Eucharistic meditation

Eucharistic meditation June 14, 2009

Proverbs 9:1-5: Wisdom has built her house, she has hewn out her seven pillars; s he has slaughtered her meat, she has mixed her wine, she has also furnished her table. She has sent out her maidens, she cries out from the highest places of the city, “w hoever is simple, let him turn in here!” As for him who lacks understanding, she says to him, “Come, eat of my bread and drink of the wine I have mixed.

In our readings today, we considered the issue of wisdom. Wisdom is skill, social, artistic, verbal; and wisdom is skill to rule. Wisdom is the virtue of kings, and we are all called to pursue wisdom because we are all called to be kings.

Job is also a book of wisdom, but it seems to go in a completely different direction.

Proverbial wisdom is about acquiring the skill to prosper in the land, to be blessed in life.

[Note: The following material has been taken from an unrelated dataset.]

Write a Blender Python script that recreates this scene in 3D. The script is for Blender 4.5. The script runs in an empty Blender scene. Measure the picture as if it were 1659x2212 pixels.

The book of Job seems to say, Maybe. While Proverbs says that the wise triumph and prosper, Job shows that we might be wise, blameless, and upright, and it won’t make a bit of difference. Proverbs is about acquiring wisdom; Job tells us that we have the deepest wisdom when we know how little wisdom we’ve got.

There’s something to that. Job and Ecclesiastes are, in a sense, qualifications to the book of Proverbs. But centrally they are all teaching the same wisdom. They are teaching the wisdom of God, the wisdom that IS the eternal Son of the Father, the same Wisdom that Paul speaks of when He says that he purposed to know nothing among the Corinthians except Christ and Him crucified.

Job, in other words, is all about ruling well, about acquiring the skill necessary for successful and prosperous and blessed life, just as much as Proverbs. Job is about how to rule in the midst of adversity, how to rule when surrounded by “friends” who betray and accuse you, how to flourish when the great wind of God has broken down the four corner of your house and then four windy friends come along. Job is a king at the beginning, and throughout the book remains a king, doing kingly things, speaking kingly words, acting and speaking with the wisdom that comes from Yahweh.

All these threads are neatly woven together here, at the Lord’s Table. This is the table of Wisdom, the table that wisdom prepares and calls us to. This is the table that celebrates the overthrow of Satan and all little satans. This is the table where we commemorate and share in the sacrificial death of the Son of God. This is the table where the Wisdom of God who became incarnate offers Himself now as food and drink. Is it the table of wisdom because it celebrates the cross.

For all these reasons, this is a table for kings and queens, princes and princesses, who come here to receive the wisdom of God through the Spirit, that we may have the mind of Christ.